Its capital was Modica, on the southern tip of the island, although the cities of Ragusa and Scicli housed some government offices for a period.
A new count was created, i.e. Bernat IV de Cabrera, a Spanish condottiero who conquered Sicily for the new king Martin I.
The county of Modica was now bigger and stronger: it included the towns of Scicli, Spaccaforno (today's Ispica), Ragusa, Chiaramonte Gulfi, Comiso, Giarratana, Monterosso Almo and Biscari and the castles of Dirillo and Cammarana.

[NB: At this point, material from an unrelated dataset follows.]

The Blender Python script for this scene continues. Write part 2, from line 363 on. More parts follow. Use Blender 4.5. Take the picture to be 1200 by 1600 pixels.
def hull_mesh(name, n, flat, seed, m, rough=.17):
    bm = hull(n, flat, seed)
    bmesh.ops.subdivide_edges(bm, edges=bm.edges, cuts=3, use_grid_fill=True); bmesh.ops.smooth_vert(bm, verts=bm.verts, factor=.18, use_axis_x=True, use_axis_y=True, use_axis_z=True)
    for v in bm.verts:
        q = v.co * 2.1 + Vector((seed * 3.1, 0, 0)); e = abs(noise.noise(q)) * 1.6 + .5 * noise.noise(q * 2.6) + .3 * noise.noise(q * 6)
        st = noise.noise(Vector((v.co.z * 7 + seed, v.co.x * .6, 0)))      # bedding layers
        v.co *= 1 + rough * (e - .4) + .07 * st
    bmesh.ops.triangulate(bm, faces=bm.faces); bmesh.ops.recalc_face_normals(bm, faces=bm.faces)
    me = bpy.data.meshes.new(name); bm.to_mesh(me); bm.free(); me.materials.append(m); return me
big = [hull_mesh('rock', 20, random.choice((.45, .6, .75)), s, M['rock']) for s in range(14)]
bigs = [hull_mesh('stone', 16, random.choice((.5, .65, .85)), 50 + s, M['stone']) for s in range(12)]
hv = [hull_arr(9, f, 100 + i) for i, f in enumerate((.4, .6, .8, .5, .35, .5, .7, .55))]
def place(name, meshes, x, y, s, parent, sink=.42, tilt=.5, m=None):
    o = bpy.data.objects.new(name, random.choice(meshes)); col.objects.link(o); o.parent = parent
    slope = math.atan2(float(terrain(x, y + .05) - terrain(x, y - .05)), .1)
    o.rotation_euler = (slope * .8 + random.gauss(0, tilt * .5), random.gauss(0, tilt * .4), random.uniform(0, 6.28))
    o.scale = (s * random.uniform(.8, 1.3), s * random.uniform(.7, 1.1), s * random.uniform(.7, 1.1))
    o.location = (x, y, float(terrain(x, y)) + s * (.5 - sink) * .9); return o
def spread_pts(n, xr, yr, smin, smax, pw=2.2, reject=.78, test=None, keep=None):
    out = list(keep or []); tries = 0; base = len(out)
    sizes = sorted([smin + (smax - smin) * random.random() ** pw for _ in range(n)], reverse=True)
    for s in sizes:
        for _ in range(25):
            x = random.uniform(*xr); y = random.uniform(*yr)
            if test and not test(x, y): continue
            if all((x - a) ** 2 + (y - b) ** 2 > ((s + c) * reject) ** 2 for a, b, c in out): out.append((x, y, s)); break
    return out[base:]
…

In the 15th and 16th centuries, the spread of emphyteusis and the privatization of the land by Governor Bernaldo Del Nero made the city of Modica the foremost in the south-east of Sicily.
The lower part of Modica grew with churches, high-class palaces and monasteries, until the 1693 earthquake that killed over 60,000 people in Sicily from Catania to Syracuse and destroyed numerous buildings.
On 5 March 1607, Vittoria Colonna Enriquez-Cabrera, Countess of Modica, daughter of the Viceroy Marcantonio Colonna Duke of Tagliacozzo and wife of Count Ludovico III Enriquez-Cabrera, founded the new city of Vittoria, now the second most populous city in the province of Ragusa.